Chrome "Suspicious download blocked" - TPM 10.9.1 isolation test
The thrivethemes.com download of TPM 10.9.1 surfaces "Suspicious download blocked" in Chrome. This page isolates the trigger.
Findings so far
Hypothesis 1 (the SWF inside the archive is the trigger): Falsified. A 1.2 KB zip containing only ZeroClipboard.swf downloads fine. A copy of the original archive with the SWF removed also downloads fine. The SWF is not the cause.
Hypothesis 2 (specific SHA-256 of the released file is on a global block list): Falsified by Mario's test. The byte-identical file (same SHA-256 as the thrivethemes.com release) downloads cleanly when served from this Cloudflare Pages domain. So the global hash list isn't the trigger.
Current working hypothesis: Safe Browsing is reacting to the source URL/host (thrivethemes.com or its specific download path), not the file. The block correlates strongly with the EDD migration on May 20-21 - new hosting infrastructure resets domain reputation, and Safe Browsing's domain models react to that churn by surfacing "uncommon download" warnings until reputation rebuilds.
Profile-state divergence resolved: Vijay tested the same URL on a different Chrome profile - everything downloaded cleanly. Confirms the block on his original profile is a locally-cached Safe Browsing verdict tied to the hash, persisted from earlier thrivethemes.com downloads. Profile-isolated. Not a property of the file or the test domain.

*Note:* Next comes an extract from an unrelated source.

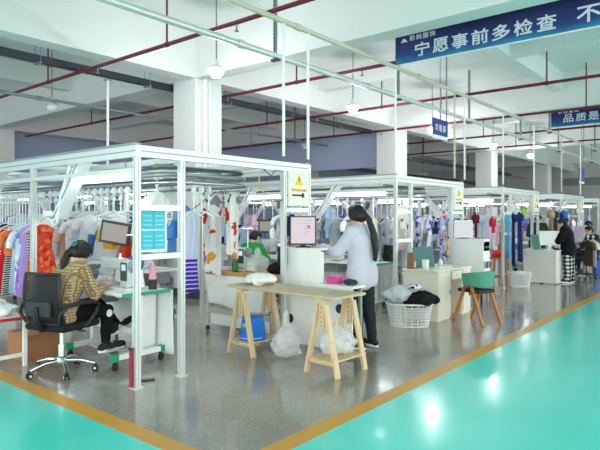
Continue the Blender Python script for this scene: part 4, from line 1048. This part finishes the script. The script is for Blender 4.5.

The released TPM 10.9.1 file is benign. The block is not driven by any byte inside the archive. It's the source URL: thrivethemes.com's download path has lost Safe Browsing reputation, most likely as fallout from the EDD migration on May 20-21 (new serving infrastructure → fresh reputation state → Chrome surfaces "uncommon download" warnings until volume rebuilds confidence).
Behavior is intermittent across users. Once any given Chrome profile sees the warning once, the local Safe Browsing cache can carry a hash-level verdict forward for some time, blocking the same file even from clean sources until the cache rotates.
Remediation
Formal fix: submit a Safe Browsing false-positive review for thrivethemes.com via Google Search Console (Security & Manual Actions → Security issues). Needs someone with verified access to the property.
Faster workaround for customers: serve TPM downloads from a CDN endpoint or a fresh-reputation subdomain. Cloudflare R2 / Pages would do.
Wait it out: domain reputation typically rebuilds in days-to-weeks as legitimate downloads accumulate without abuse reports.
No code change in the plugin is required - the SWF removal we initially discussed would have been chasing a coincidence.